Regarding South American supply, traders estimate Brazil’s soybean production at 179.20 million tonnes, slightly below the 180 million tonnes forecast previously released by the USDA. In contrast, consultancy AgroConsult raised its projection for Brazil’s harvest by 850,000 tonnes, to 183.10 million tonnes.


Argentina’s soybean output is expected to decline slightly to 48.10 million tonnes, compared with 48.50 million tonnes previously estimated. The Buenos Aires Grain Exchange reported that 30% of soybean crops are rated good-to-excellent, up 1 percentage point from the previous week.


Actual trade data indicate that Brazil’s soybean exports in February 2026 reached 7.11 million tonnes, representing a 10.7% year-on-year increase. However, Brazil’s National Supply Company (Conab) reported that the harvest progress has reached only 42%, approximately 6 percentage points behind last year’s pace.


Corn futures also advanced in line with rising crude oil prices. Analysts expect the USDA to revise Brazil’s corn production upward to 132.90 million tonnes, compared with 131 million tonnes estimated in February 2026. Meanwhile, Argentina’s corn output forecast has been slightly reduced by 100,000 tonnes to 52.90 million tonnes.


Brazil has harvested 25% of its first corn crop, in line with 2025 levels, and has planted 65% of the second corn crop area. In Argentina, the Buenos Aires Grain Exchange maintained its corn production forecast at 57 million tonnes, with 7% of the crop harvested and good-to-excellent crop conditions jumping 11 percentage points to 55%.


US corn ending stocks for March 2026 are projected to range between 2.03 and 2.43 billion bushels, compared with 2.13 billion bushels in the previous estimate.


Wheat futures also moved higher due to energy market spillovers and weather concerns. The US Drought Monitor reported that the share of winter wheat areas affected by drought rose by 6 percentage points to 56%, while spring wheat drought exposure increased by 3 percentage points to 19%.


US wheat ending stocks, currently estimated at 931 million bushels, are expected to fall within a range of 856–956 million bushels.

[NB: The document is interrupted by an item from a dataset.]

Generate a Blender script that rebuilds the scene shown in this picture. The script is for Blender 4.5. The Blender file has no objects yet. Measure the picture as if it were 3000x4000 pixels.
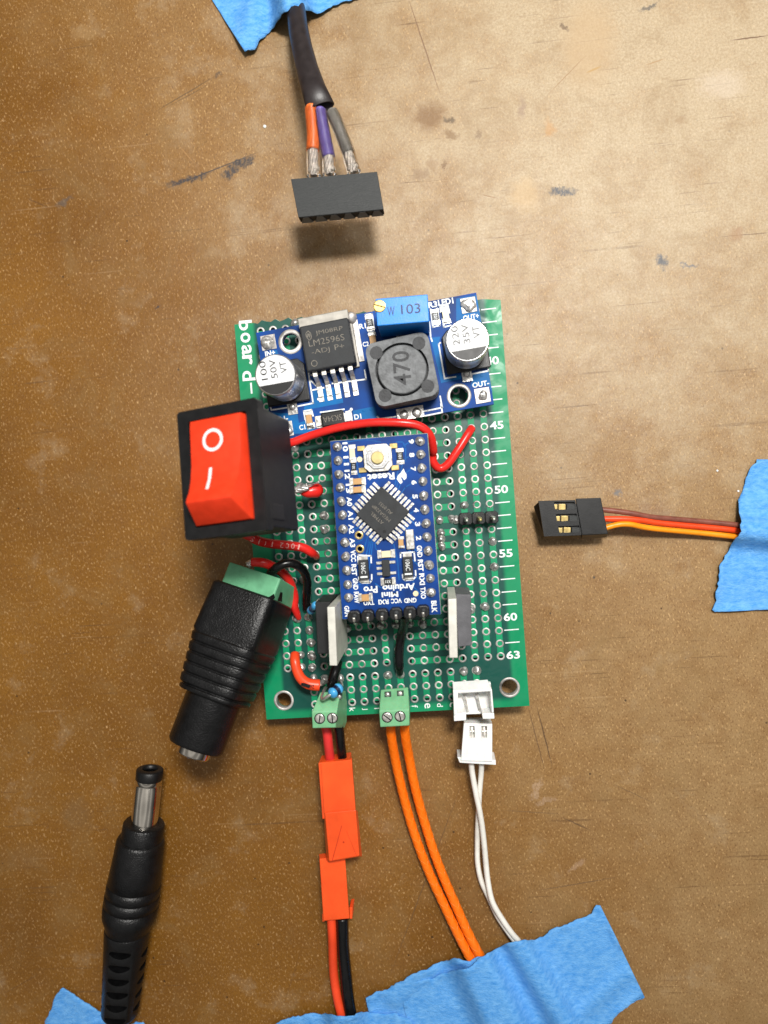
import bpy, bmesh, math, random
from mathutils import Vector, Matrix, noise
from mathutils.geometry import delaunay_2d_cdt
random.seed(7)
scene = bpy.context.scene
C = scene.collection
scene.unit_settings.scale_length = 0.01          # one unit is one centimetre
PI = math.pi
ZB = 0.7                                         # upper face of the green board above the table

# ---------------------------------------------------------------- camera
RC = Matrix(((0.9942418, -0.076077, -0.0754685), (0.0737631, 0.9967299, -0.0329921), (0.0777317, 0.0272353, 0.9966022)))
CAM = Vector((-1.0028226, 3.426639, 14.187719 + ZB))
cd = bpy.data.cameras.new('camera'); cam = bpy.data.objects.new('camera', cd); C.objects.link(cam)
cam.matrix_world = Matrix.Translation(CAM) @ RC.transposed().to_4x4()
cd.sensor_fit = 'VERTICAL'; cd.sensor_height = 36; cd.sensor_width = 27; cd.lens = 36 * 2773 / 4000
cd.clip_start = 0.1; cd.clip_end = 500
cd.dof.use_dof = True; cd.dof.focus_distance = 13.9; cd.dof.aperture_fstop = 0.13
scene.camera = cam
scene.view_settings.view_transform = 'Standard'; scene.view_settings.look = 'None'
scene.view_settings.exposure = 0.3; scene.view_settings.gamma = 1

# ---------------------------------------------------------------- light: ceiling tubes of the workshop
w = bpy.data.worlds.new('World'); scene.world = w; w.use_nodes = True
wt = w.node_tree; wn_ = wt.nodes.new; wl_ = wt.links.new            # a workshop: dim walls, pale ceiling with bright bands added for metal reflections
wtc = wn_('ShaderNodeTexCoord'); wsp = wn_('ShaderNodeSeparateXYZ'); wl_(wtc.outputs['Generated'], wsp.inputs[0])
wrp = wn_('ShaderNodeValToRGB'); we = wrp.color_ramp.elements
we[0].position = .0; we[0].color = (.10, .09, .08, 1); we[1].position = 1.0; we[1].color = (1.35, 1.32, 1.26, 1)
for p_, v_ in ((.2, .22), (.45, .6), (.62, 1.9), (.7, 1.0), (.84, .85), (.92, 2.2)):
    e_ = we.new(p_); e_.color = (v_, v_ * .98, v_ * .94, 1)
wl_(wsp.outputs[2], wrp.inputs[0]); wl_(wrp.outputs[0], wt.nodes['Background'].inputs[0])
w.node_tree.nodes['Background'].inputs[1].default_value = 0.18
def area(name, loc, target, sx, sy, power, col=(1, .97, .92), spin=0):
    l = bpy.data.lights.new(name, 'AREA'); l.shape = 'RECTANGLE'; l.size = sx; l.size_y = sy; l.energy = power; l.color = col
    o = bpy.data.objects.new(name, l); C.objects.link(o); o.location = loc
    o.rotation_euler = (Vector(target) - Vector(loc)).to_track_quat('-Z', 'Y').to_euler()
    o.rotation_euler.rotate_axis('Z', spin)
    return o
area('ceiling_lamp', (3.2, 13.6, 28), (0, 6, 0), 5.6, 3.0, 8700)
area('ceiling_lamp', (34, 44, 75), (3, 5, 0), 60, 24, 21000, (1, .985, .96))

# ---------------------------------------------------------------- pixel of the survey -> point at height z
def P(px, py, z=0.0):
    d = RC.transposed() @ Vector(((px - 1500) / 2773, -(py - 2000) / 2773, -1))
    return CAM + d * ((z - CAM.z) / d.z)
def Q(x0, y0, s): return lambda x, y: (x0 + x / s, y0 + y / s)
qa = Q(900, 1100, 1.508); qb = Q(600, 1500, 2.37); qc = Q(1200, 1650, 1.9518); qd = Q(600, 2100, 2.212); qe = Q(1150, 2250, 1.659)
qf = Q(800, 0, 2.074); qg = Q(100, 2900, 2.011); qh = Q(1100, 2850, 2.602); qi = Q(1400, 2650, 1.77); qj = Q(2000, 1700, 1.659); qk = Q(1000, 3400, 1.037)
r1 = Q(1650, 1100, 3.687); r2 = Q(1650, 1700, 3.687); r3 = Q(1650, 2250, 3.687); r4 = Q(1000, 2300, 3.687); r5 = Q(1000, 1700, 3.687); r6 = Q(880, 1180, 3.687); r7 = Q(1400, 2350, 3.687)
def W(q, x, y, z): return P(*q(x, y), z)
def FR(a, b, z, flip=False):                      # frame at the middle of pixel points a, b with local x from a to b
    A, B = P(*a, z), P(*b, z); x = (B - A).normalized(); y = Vector((0, 0, 1)).cross(x)
    M = Matrix((x, y, Vector((0, 0, 1)))).transposed().to_4x4(); M.translation = (A + B) / 2; return M
def FA(p, z, ang):
    M = Matrix.Rotation(ang, 4, 'Z'); M.translation = P(*p, z); return M
def frame(o, x, y, zz):
    M = Matrix((x, y, zz)).transposed().to_4x4(); M.translation = o; return M
def hole(c, r, z=ZB): return Vector((-c * .254, (63 - r) * .254, z))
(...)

In the global coffee market, prices continued to rise on both major international exchanges. At the latest trading session, Robusta coffee futures on the London exchange posted gains across several delivery contracts. The January 2026 contract rose USD 21 per tonne to USD 3,827 per tonne, while the November 2026 contract increased USD 2 per tonne to USD 3,511 per tonne.


Meanwhile, Arabica coffee prices on the New York exchange also strengthened. The March 2026 contract rose 4.6 cents/lb to 297.6 cents/lb, while the December 2026 contract gained 3.8 cents/lb to 277.65 cents/lb (1 lb = 0.45 kg).


On the Brazilian exchange, Arabica coffee prices showed mixed performance across delivery months. The March 2026 contract increased 2.75 cents/lb to 380 cents/lb, while the May 2026 contract declined 0.9 cents/lb to 349.5 cents/lb.


In Vietnam, domestic coffee prices on March 7 remained stable compared with the previous day, ranging between VND 95,500 and VND 96,600 per kg in the Central Highlands.


Traders noted that the coffee market continues to be influenced by concerns over logistics disruptions linked to armed conflict in the Middle East, while farmer selling in several major producing countries has slowed.


Although maritime shipping routes from Vietnam to Europe have not been completely disrupted, freight rates have risen sharply. Increasing logistics costs are placing pressure on coffee roasters and importers, making the market more sensitive to supply chain volatility.


In the near term, the coffee market is expected to remain highly sensitive to logistics disruptions associated with Middle East tensions, with price dynamics influenced by both supply–demand fundamentals and global geopolitical developments, alongside slower farmer selling in major producing countries.